Apesar da brincadeira, é importante refletirmos o quanto somos manipulados por um mercado que nos dá o poder de decisão das soluções projetuais, com consequência da reprovação de tudo caso não se enquadre no padrão comercial estabelecido. Ou seja, quanto menos a arquitetura decidir, melhor para o setor comercial, é basicamente um projeto sendo feito pela planilha de Excel diretamente de uma IA.
É muito comum que a maioria das casas ou edifícios construídos, dos anos 2000 até os dias atuais, tenham características de volumes pobres e sem ritmo, com interiores dignos dos cenários de novela das oito. O mercado vende um edifício que vai ficar velho e sem graça em poucos anos, sem qualidade arquitetônica, com apartamentos cada vez mais precários, necessitando do design de interiores para refazer o local e adequar as questões funcionais e estéticas do espaço.
Do ponto de vista das periferias, as pessoas de classe média baixa e pobres se deparam com paisagens construídas cada vez mais feias e mal construídas, enquanto as zonas mais ricas e de classe média alta estão cada vez mais cafonas e sem o mínimo de cuidado em suas vias.
Portanto, estamos cada vez mais complexos e evoluídos do ponto de vista tecnológico, porém mais pobres na produção de arquitetura. E nesse estado de falta de personalidade, as pessoas leigas se iludem e gastam seus recursos para viverem os sonhos em locais sem valor arquitetônico, replicando o estilo de vida cada vez menos voltado à cidade, à simplicidade do durável e da criação das próprias histórias. É literalmente a troca do real pelo virtual, do verdadeiro pelo duvidoso, da boa arquitetura pelo modismo que logo se tornará cafona.

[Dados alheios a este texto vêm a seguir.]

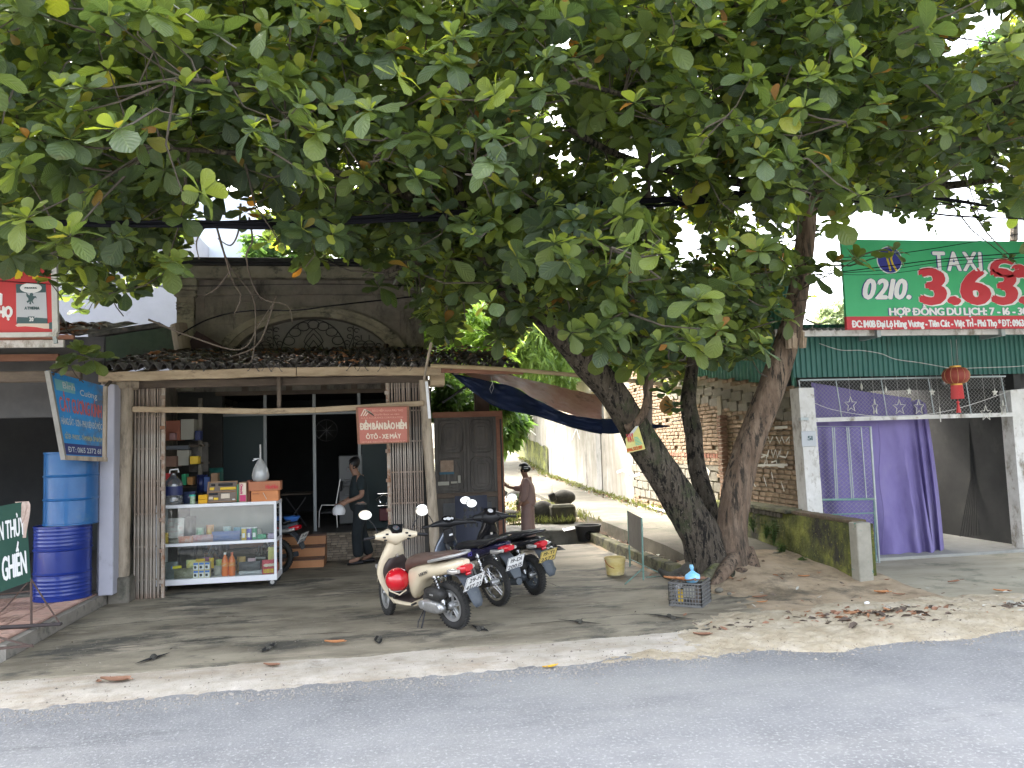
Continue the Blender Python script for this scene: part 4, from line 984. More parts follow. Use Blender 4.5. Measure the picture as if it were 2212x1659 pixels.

Talvez eu refaça este texto em alguns anos e mude de opinião, mas neste exato momento, a reflexão que faço é justamente compreender a razão do desinteresse pelo bom, simples e atemporal. Isso nos ajudaria na luta contra a poluição, causada pela construção civil, na luta pela preservação dos patrimônios históricos e na luta pela construção de qualidade e com mais tecnologia.